I would be grateful if the Minister could clarify a point from his earlier comments on exceptional case funding. The guidance on this on GOV.UK says:
“You could get legal aid for cases that would not usually be eligible if your human rights are at risk. This is known as exceptional case funding”.
Can the Minister clarify: under the Bill, will anybody who receives any sentence for any terrorism offence now automatically be eligible for exceptional case funding?
No, that is not the Government’s position. There is a mechanism by way of exceptional case funding to ensure access to justice in an appropriate case.
Then the point that the Minister referred to about the Bill is irrelevant, because the eligibility for exceptional case funding is regardless of whether the Bill is in place.
It is not entirely irrelevant that exceptional case funding is always available for access to justice. That fact changes some of the comments that have been made about the restrictive nature of the Bill.

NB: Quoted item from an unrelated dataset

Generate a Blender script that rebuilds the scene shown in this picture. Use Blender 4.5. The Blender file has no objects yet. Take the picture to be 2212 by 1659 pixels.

My Lords, there is a sharp division of opinion on the general principles here. I share the disappointment of the noble Lord, Lord Pannick, at the position taken by the noble Lord, Lord Ponsonby, on behalf of the Labour Front Bench, particularly in view of the way the Labour Front Bench spoke in favour of the principles we enunciated in Committee. I do not propose to press Amendment 180, but when the time comes, I will seek to test the opinion of the House on Amendment 185.